Reproduce precisely the lines between the start of the data below and the line with "handrail(p, [((x, yb, zb), (x, Y1, zb))", both included.

↓↓↓

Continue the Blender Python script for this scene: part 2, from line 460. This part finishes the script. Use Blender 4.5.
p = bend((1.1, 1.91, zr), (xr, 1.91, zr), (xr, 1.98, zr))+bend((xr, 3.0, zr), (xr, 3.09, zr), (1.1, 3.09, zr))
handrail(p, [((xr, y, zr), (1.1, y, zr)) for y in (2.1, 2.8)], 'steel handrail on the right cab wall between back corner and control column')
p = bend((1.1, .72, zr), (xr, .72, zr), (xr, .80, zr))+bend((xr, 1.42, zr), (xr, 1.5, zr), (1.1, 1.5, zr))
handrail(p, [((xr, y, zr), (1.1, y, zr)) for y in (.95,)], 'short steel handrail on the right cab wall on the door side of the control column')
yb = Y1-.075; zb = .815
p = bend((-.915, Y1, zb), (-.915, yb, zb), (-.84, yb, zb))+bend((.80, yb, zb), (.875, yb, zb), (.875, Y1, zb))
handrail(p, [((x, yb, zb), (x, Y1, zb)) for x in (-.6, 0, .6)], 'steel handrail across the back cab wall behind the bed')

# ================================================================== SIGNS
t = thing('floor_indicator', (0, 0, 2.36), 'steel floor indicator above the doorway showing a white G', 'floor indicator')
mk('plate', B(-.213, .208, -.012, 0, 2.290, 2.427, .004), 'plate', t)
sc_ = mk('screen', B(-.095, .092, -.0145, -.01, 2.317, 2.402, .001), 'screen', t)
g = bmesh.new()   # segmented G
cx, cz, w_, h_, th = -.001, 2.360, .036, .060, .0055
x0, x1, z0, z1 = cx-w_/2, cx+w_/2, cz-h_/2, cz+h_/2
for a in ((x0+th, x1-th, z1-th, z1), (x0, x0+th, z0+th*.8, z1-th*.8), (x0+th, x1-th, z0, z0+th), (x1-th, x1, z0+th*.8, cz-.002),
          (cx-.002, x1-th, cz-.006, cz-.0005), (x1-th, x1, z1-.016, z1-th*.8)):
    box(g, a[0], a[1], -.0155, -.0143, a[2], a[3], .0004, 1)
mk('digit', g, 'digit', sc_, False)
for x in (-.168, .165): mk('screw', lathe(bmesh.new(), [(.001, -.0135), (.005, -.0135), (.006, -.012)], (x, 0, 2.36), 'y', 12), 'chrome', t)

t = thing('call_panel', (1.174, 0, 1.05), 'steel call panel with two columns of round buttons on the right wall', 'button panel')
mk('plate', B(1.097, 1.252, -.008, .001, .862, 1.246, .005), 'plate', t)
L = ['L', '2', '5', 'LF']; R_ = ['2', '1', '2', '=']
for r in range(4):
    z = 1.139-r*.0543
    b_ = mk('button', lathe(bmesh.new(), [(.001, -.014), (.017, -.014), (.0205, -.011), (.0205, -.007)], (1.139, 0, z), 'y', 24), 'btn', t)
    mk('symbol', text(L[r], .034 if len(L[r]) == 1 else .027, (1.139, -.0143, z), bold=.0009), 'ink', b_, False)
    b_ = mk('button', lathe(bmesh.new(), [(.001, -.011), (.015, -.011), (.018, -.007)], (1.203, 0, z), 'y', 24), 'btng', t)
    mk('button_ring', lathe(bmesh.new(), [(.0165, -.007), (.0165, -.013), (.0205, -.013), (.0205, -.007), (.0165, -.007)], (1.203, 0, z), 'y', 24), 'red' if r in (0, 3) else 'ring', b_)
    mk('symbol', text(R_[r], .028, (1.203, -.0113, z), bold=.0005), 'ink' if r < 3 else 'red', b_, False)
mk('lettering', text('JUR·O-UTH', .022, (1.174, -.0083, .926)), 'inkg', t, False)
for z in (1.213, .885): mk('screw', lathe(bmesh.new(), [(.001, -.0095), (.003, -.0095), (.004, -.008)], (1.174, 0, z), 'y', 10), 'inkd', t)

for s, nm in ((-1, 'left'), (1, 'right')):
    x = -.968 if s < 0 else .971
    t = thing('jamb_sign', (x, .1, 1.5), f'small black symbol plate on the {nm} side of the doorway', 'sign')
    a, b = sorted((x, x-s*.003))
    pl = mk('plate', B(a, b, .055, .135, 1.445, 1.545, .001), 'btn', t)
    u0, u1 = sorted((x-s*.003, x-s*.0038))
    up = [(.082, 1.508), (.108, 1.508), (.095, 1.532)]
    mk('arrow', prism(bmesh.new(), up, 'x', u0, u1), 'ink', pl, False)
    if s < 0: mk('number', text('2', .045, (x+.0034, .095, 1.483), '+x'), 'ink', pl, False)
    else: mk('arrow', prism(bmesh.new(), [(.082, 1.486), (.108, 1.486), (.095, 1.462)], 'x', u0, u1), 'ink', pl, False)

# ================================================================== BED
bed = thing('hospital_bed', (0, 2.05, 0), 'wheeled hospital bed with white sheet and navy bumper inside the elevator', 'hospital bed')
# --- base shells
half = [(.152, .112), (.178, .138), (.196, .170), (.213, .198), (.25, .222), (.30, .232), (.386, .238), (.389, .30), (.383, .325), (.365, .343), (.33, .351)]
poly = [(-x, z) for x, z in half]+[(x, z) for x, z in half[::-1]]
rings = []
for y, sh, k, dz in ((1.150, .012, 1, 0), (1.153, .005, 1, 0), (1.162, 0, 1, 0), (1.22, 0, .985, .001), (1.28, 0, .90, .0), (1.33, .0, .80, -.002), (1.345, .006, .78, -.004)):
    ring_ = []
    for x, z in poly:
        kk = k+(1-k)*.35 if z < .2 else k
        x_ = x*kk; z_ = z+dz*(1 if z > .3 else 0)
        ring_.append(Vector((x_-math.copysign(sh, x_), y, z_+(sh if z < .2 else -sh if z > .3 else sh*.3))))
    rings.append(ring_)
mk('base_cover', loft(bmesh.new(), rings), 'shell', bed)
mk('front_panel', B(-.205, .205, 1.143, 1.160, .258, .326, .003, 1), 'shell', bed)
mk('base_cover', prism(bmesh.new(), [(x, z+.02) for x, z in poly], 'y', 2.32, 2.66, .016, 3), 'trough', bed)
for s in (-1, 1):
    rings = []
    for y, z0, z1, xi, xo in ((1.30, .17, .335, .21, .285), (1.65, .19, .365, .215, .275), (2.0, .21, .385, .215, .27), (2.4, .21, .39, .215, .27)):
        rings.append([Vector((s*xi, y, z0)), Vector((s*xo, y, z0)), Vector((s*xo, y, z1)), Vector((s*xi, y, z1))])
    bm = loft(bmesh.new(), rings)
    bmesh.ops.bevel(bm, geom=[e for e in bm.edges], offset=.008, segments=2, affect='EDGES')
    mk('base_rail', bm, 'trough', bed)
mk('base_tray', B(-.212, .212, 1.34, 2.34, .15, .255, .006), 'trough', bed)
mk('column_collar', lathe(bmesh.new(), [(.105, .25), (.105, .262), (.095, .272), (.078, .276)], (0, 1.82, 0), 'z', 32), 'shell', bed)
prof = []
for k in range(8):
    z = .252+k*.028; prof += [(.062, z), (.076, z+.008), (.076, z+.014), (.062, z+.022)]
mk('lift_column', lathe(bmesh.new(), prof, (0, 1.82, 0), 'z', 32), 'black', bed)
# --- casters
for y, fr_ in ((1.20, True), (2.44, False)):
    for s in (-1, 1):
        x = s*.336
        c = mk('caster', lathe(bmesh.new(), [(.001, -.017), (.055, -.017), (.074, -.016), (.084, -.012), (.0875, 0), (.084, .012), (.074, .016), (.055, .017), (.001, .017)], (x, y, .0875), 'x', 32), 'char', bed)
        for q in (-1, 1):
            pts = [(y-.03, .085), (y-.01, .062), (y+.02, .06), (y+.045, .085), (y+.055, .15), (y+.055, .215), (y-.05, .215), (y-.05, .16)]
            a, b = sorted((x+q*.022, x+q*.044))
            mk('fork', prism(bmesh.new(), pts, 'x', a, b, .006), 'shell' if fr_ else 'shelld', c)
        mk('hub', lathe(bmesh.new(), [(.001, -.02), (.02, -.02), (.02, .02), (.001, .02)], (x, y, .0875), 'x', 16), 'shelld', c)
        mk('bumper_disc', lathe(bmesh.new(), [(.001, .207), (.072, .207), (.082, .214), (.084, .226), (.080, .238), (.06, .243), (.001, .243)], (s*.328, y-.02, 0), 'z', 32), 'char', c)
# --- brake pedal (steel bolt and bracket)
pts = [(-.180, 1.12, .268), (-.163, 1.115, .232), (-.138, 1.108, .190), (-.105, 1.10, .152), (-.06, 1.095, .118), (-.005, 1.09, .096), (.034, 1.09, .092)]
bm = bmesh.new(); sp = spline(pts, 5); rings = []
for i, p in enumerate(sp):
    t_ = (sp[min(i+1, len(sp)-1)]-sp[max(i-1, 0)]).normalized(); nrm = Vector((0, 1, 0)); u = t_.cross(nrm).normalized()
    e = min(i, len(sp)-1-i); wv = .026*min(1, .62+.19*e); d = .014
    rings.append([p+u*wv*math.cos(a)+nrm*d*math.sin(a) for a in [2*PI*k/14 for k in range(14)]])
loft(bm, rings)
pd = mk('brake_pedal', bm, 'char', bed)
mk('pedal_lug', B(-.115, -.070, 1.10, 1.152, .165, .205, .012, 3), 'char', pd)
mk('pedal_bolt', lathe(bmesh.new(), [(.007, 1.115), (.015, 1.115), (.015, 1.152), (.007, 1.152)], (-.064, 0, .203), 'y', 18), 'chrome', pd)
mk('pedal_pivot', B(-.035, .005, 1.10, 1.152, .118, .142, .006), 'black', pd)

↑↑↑

**Exercise result**.
Continue the Blender Python script for this scene: part 2, from line 460. This part finishes the script. Use Blender 4.5.
p = bend((1.1, 1.91, zr), (xr, 1.91, zr), (xr, 1.98, zr))+bend((xr, 3.0, zr), (xr, 3.09, zr), (1.1, 3.09, zr))
handrail(p, [((xr, y, zr), (1.1, y, zr)) for y in (2.1, 2.8)], 'steel handrail on the right cab wall between back corner and control column')
p = bend((1.1, .72, zr), (xr, .72, zr), (xr, .80, zr))+bend((xr, 1.42, zr), (xr, 1.5, zr), (1.1, 1.5, zr))
handrail(p, [((xr, y, zr), (1.1, y, zr)) for y in (.95,)], 'short steel handrail on the right cab wall on the door side of the control column')
yb = Y1-.075; zb = .815
p = bend((-.915, Y1, zb), (-.915, yb, zb), (-.84, yb, zb))+bend((.80, yb, zb), (.875, yb, zb), (.875, Y1, zb))
handrail(p, [((x, yb, zb), (x, Y1, zb)) for x in (-.6, 0, .6)], 'steel handrail across the back cab wall behind the bed')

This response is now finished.